Princess Seam Full Bust Adjustment (FBA) Tutorial

posted in: Sewing, Tutorials | 2

Earlier this year I got a chance to help out Hayley of Mouse House Creations with her Ladies Caroline Dress.  Hayley herself is petite with average proportions.  So when her testers with larger busts were having fit issues I knew what the problem was and offered to make up a tutorial for a full bust adjustment.  Today I am going to share the same FBA tutorial with you!  Proper sizing/fit is key to a stunning finished garment, as someone with a cup size WAY past DD (try 34H/I) I can attest to what a huge difference a proper FBA can make.

Princess Seam Full Bust Adjustment

(FBA) Tutorial

Start by measuring over your bust down under your arms and back up and over your bust on the other side.  Then measure across the fullest part of your bust like normal.  If your over bust measurement is 2″+ smaller than your bust measurement, pick your bodice size based on your over bust for the bust/chest measurement and then do an FBA. The reason for this is simply adjusting a larger size down will alter the lines, shape and fit.


Pieces as is.

EYMM FBA Tutorial #eymm #diy

Mark bust point on both pieces. With seam allowance a size 12/14 is about 11″ down from the highest shoulder point and you want the mark 1/2″ from the edge of the side.


Match up your pieces like sewn, but transfer your bust point mark over, placing it also 1/2″ from the edge.


Now, draw a line down 1/2″ along the edge of your princess from the seam. Then, draw a straight line from bust point to the middle of the arm opening and another from bust to the side seam about 2″ down from the point where the side seam & arm holes meet.



Next, make 2 cuts with the first starting at the side seam and stopping about 1/16″ from the bust point. Then, starting from the bottom edge go up through the bust point, stopping 1/16″ from busting through the arm seam. You should now have 1 pivot point at the arm, and one at the bust.


Now, you want to take your full bust – the full bust measurement of the size you picked and that is how much room we need to add.
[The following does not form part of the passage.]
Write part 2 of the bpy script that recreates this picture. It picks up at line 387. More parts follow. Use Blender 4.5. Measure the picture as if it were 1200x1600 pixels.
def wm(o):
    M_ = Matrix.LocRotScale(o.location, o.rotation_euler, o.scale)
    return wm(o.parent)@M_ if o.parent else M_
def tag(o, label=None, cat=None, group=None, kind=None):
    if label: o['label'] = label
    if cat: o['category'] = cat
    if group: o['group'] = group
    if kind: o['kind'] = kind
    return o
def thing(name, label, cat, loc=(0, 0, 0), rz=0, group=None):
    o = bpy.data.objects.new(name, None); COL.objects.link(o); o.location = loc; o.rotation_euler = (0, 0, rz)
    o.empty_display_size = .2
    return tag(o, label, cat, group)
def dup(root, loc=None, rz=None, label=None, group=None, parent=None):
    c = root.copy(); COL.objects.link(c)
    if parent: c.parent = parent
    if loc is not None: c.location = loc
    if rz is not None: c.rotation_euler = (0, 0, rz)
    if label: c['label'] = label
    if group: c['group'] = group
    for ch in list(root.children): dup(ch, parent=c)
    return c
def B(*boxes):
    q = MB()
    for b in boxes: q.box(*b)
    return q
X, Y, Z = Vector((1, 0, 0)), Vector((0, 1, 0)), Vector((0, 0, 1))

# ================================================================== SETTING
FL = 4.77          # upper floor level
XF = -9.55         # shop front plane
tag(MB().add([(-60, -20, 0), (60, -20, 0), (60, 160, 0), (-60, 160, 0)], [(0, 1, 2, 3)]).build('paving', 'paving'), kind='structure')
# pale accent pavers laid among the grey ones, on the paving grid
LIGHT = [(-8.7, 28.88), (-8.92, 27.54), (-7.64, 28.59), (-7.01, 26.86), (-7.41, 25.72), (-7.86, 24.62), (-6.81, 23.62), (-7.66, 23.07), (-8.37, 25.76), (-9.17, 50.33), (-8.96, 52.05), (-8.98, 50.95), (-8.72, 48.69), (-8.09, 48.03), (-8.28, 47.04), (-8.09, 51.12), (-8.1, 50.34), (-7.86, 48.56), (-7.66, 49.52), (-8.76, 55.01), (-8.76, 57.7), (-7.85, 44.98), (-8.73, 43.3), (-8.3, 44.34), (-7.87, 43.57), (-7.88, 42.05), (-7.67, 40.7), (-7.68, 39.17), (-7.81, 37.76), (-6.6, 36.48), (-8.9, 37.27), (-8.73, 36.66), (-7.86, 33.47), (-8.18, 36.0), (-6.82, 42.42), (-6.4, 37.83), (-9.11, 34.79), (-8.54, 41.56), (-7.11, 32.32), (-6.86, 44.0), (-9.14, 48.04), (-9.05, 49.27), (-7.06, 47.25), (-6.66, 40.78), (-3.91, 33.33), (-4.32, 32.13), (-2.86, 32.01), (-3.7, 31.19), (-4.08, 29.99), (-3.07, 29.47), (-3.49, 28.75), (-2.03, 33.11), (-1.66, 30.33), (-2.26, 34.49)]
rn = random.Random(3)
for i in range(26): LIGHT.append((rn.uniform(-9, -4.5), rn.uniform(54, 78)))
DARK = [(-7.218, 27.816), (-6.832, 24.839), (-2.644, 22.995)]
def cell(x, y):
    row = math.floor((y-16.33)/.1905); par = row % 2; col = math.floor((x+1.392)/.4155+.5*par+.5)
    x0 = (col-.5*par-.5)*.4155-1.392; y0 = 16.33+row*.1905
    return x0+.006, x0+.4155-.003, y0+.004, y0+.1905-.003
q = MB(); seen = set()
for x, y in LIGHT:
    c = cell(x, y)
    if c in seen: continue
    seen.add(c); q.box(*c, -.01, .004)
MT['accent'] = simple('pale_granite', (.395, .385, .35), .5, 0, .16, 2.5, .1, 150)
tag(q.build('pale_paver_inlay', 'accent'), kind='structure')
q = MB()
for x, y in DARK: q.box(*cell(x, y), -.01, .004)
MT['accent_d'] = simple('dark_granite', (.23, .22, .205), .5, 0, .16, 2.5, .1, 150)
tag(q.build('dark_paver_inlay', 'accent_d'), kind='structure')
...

Mine is 4″. Since there are 2 side panels that means I need to add 2″ per side. **NOTE** Some tops have more ease in them and you may not need to add the full 2″.  This one does not, so I need to add the full amount**

At the bust point, use a ruler to add the amount needed and tape from the bust point pivot to the small 1/2″ strip keeping that the full width needed.


Next, you will want to cut your long skinny section into a few pieces and spread them out as shown here. I did NOT need 4″ added to the waist so I tapered it in. This added only 1″ total to the waist instead. Make sure to keep the fullness closer to the bust point.

Tape in place, filling the entire vertical gap from the arm to the waist seam. You can fill with scrap paper or clear packing tape.


Draw a line connecting the 2 halves of the original bust point mark and continue to the edge of the paper.


Cut along that mark and close and tape the original line to the side seam.  Fill your new gap with tape/paper.


With a soft flexible measuring tape, measure from the top point of the princess seam on your new piece to the waist. Repeat with the original front center piece. For mine, there was a 3″ difference.

Then, cut across your center piece at the bust point and again about 1.5″ from the bottom. Since I need to add 3″ I then add 1.5″ to each gap lengthening the center panel 3″ to accommodate for the bust.



Your new pieces are finished. Cut and sew as normal.



More FBA tutorials:

Bodices with Princess Seams:
Sew Mama Sew FBA for Princess Seams
By Hand London FBA for Princess Seams

Bodices with Darts:
Coletterie FBA & SBA with Darts
Christine Haynes FBA with Darts
Sew News FBA with Darts
Megan Nielsen FBA with Darts

2 Responses

  1. Erin Biggers
    | Reply

    Your instructions are awesome and so easy to follow. 🙂

  2. Denita
    | Reply

    Reblogged this on HattieLu and commented:
    I really needed to read this today! For those of us with larger busts getting the proper fit can definitely be challenging!